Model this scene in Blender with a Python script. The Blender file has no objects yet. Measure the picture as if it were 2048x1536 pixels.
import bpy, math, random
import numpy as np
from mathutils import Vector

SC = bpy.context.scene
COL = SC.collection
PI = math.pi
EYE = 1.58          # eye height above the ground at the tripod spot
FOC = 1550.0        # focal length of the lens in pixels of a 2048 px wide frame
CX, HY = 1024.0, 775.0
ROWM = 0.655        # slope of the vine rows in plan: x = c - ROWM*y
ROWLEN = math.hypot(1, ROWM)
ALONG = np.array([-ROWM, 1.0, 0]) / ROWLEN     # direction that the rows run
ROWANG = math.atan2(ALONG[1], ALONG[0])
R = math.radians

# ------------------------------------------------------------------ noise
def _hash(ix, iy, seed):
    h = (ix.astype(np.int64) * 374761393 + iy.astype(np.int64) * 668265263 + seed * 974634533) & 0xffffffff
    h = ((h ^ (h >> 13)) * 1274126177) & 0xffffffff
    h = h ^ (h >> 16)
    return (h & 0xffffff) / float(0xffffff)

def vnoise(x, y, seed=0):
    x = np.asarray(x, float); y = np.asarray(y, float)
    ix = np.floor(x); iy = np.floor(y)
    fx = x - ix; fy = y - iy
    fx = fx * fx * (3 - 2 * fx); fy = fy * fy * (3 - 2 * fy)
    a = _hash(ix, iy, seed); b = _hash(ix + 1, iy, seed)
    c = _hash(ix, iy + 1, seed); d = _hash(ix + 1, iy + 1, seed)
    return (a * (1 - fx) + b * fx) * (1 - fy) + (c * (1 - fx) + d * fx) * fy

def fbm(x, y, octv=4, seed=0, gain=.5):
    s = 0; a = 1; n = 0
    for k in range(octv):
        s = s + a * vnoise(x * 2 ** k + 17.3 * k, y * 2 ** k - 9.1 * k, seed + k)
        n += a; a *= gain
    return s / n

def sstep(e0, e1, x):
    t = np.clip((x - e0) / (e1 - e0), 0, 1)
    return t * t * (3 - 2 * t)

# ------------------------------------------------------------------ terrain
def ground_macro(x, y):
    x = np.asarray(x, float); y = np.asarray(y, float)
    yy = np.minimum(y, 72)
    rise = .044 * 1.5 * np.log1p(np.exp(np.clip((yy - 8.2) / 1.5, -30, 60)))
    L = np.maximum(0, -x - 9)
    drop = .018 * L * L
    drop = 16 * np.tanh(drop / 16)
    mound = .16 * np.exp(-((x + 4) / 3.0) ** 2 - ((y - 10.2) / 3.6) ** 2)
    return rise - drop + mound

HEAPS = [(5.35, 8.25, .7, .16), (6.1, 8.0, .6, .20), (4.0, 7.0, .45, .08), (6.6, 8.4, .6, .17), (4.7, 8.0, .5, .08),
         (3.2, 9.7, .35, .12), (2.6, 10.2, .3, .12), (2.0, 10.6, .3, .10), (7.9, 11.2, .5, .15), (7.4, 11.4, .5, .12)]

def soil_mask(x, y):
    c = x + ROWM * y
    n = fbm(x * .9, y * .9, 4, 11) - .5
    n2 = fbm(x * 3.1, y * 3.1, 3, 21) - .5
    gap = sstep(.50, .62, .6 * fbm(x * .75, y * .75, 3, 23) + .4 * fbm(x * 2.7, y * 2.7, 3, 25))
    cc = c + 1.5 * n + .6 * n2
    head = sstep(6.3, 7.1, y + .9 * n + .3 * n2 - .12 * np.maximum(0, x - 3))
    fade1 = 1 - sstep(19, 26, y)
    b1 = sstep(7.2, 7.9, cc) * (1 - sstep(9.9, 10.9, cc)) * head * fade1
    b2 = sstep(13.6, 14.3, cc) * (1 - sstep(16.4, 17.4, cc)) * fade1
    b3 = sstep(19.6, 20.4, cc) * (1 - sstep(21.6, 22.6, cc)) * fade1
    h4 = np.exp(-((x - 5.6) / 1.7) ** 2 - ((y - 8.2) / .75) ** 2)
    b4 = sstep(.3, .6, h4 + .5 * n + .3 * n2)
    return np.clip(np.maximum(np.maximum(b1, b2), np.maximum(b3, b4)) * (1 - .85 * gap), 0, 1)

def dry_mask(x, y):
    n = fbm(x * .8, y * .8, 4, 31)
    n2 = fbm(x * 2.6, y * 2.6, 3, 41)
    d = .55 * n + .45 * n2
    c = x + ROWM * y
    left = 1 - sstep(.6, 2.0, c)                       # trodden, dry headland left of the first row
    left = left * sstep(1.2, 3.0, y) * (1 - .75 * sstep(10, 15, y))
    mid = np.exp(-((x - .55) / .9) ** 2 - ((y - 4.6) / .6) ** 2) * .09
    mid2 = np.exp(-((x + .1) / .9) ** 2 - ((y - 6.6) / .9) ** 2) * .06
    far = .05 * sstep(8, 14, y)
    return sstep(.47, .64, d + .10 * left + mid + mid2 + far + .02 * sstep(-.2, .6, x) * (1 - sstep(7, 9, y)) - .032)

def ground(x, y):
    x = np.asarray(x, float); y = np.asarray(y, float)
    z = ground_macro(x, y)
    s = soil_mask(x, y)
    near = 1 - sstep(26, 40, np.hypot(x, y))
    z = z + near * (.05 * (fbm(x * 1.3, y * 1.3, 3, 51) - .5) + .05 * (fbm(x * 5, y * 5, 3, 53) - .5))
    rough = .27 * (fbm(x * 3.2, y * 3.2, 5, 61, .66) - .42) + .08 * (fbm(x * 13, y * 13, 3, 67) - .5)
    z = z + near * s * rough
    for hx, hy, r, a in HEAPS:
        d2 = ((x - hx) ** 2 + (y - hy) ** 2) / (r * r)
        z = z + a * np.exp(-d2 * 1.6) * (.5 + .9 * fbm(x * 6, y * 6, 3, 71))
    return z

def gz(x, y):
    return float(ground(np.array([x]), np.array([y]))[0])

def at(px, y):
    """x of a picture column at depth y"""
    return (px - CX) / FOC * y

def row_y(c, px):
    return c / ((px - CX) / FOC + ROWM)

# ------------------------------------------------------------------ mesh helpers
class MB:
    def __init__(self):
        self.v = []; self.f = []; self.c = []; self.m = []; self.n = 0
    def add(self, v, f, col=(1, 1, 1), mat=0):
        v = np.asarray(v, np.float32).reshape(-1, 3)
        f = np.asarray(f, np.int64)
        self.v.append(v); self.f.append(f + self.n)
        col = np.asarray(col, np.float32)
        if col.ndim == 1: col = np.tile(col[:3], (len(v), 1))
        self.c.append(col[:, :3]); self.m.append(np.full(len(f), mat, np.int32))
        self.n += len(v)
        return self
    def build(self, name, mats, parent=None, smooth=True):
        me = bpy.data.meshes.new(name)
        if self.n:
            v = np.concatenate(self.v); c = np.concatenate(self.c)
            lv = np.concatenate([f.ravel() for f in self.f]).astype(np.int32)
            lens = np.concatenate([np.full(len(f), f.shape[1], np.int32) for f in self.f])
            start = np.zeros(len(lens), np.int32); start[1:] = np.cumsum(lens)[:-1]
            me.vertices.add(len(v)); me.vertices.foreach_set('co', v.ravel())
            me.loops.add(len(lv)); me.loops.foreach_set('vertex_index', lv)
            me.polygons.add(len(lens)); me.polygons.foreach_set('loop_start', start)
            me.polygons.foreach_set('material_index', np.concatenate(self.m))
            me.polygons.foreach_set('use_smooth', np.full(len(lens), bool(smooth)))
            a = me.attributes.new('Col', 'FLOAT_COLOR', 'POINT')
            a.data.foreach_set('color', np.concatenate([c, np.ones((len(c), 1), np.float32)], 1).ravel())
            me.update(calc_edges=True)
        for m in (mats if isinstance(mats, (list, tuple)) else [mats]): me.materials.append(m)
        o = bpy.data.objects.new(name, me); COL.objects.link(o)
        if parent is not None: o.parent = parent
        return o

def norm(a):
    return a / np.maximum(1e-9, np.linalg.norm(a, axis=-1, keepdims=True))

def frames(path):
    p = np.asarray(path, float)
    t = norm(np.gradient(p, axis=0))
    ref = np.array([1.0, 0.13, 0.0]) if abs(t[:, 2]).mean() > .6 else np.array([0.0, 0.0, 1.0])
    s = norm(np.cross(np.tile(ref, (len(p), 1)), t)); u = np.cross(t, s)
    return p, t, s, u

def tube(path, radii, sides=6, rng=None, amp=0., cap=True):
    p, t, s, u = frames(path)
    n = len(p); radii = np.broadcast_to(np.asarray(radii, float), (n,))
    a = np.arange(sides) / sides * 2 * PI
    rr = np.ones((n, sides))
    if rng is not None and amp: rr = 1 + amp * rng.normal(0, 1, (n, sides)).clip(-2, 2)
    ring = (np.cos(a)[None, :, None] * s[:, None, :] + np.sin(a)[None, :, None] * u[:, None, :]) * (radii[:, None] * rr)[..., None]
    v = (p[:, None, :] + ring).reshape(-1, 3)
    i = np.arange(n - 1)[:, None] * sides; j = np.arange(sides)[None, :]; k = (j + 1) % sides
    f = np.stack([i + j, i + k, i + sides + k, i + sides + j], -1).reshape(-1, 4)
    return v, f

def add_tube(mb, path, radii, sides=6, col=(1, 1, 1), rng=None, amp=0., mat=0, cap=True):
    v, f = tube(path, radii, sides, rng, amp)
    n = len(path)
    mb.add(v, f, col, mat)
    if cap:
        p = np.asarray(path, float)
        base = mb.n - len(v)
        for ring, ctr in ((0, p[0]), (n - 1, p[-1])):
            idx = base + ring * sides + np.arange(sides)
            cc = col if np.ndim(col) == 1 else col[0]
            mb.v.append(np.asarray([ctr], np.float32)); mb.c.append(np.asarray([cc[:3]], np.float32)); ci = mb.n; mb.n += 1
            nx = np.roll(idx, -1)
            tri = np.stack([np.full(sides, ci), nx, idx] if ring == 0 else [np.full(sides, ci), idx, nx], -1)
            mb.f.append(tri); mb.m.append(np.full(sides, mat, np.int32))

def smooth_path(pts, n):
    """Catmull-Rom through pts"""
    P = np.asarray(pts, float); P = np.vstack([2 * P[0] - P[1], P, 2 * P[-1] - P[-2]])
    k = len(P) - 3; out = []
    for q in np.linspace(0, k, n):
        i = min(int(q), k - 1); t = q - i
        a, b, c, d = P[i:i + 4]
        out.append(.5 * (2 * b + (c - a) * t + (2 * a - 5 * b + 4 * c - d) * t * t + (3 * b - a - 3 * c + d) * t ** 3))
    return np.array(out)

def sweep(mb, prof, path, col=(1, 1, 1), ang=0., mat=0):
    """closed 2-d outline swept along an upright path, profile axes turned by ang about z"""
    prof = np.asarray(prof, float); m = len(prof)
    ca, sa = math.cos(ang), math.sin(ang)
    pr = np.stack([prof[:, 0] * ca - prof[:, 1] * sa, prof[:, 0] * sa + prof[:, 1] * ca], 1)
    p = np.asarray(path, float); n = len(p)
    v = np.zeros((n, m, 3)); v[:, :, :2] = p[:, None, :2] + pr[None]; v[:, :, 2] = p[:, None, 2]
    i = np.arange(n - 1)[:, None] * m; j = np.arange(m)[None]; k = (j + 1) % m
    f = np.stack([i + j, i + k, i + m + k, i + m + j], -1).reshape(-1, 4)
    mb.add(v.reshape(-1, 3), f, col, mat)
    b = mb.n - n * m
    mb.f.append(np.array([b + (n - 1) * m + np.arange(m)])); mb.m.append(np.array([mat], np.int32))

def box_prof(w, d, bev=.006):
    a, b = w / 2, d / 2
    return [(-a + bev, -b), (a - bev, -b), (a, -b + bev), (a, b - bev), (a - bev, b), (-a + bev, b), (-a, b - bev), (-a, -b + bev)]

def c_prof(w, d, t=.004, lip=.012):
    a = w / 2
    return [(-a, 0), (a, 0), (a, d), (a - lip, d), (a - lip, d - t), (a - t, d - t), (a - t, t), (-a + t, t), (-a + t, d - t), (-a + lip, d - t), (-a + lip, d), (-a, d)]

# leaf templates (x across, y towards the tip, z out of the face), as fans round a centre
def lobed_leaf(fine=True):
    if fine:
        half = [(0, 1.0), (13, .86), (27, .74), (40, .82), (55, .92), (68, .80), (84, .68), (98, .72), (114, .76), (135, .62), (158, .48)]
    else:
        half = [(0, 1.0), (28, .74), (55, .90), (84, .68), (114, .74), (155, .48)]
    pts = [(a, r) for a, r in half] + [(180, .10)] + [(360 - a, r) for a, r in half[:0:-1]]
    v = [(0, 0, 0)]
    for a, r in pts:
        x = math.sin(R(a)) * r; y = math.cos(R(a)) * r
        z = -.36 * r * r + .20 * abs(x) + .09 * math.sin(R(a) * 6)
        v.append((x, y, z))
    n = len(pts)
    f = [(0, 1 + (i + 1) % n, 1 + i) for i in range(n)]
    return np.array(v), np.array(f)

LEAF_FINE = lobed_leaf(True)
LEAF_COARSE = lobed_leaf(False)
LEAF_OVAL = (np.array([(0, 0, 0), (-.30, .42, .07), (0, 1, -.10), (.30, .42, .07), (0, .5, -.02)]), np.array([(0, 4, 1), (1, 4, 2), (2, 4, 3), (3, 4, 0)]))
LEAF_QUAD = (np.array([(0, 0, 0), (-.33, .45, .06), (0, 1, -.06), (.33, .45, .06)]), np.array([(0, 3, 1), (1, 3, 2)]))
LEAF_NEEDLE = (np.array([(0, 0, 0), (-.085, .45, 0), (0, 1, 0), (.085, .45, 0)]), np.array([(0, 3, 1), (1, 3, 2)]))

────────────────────

What you need to do »
Everything from the first line above through the line that contains "return (h & 0xffffff) / float(0xffffff)" should be duplicated exactly, please, and nothing beyond it.

Complete answer »
Model this scene in Blender with a Python script. The Blender file has no objects yet. Measure the picture as if it were 2048x1536 pixels.
import bpy, math, random
import numpy as np
from mathutils import Vector

SC = bpy.context.scene
COL = SC.collection
PI = math.pi
EYE = 1.58          # eye height above the ground at the tripod spot
FOC = 1550.0        # focal length of the lens in pixels of a 2048 px wide frame
CX, HY = 1024.0, 775.0
ROWM = 0.655        # slope of the vine rows in plan: x = c - ROWM*y
ROWLEN = math.hypot(1, ROWM)
ALONG = np.array([-ROWM, 1.0, 0]) / ROWLEN     # direction that the rows run
ROWANG = math.atan2(ALONG[1], ALONG[0])
R = math.radians

# ------------------------------------------------------------------ noise
def _hash(ix, iy, seed):
    h = (ix.astype(np.int64) * 374761393 + iy.astype(np.int64) * 668265263 + seed * 974634533) & 0xffffffff
    h = ((h ^ (h >> 13)) * 1274126177) & 0xffffffff
    h = h ^ (h >> 16)
    return (h & 0xffffff) / float(0xffffff)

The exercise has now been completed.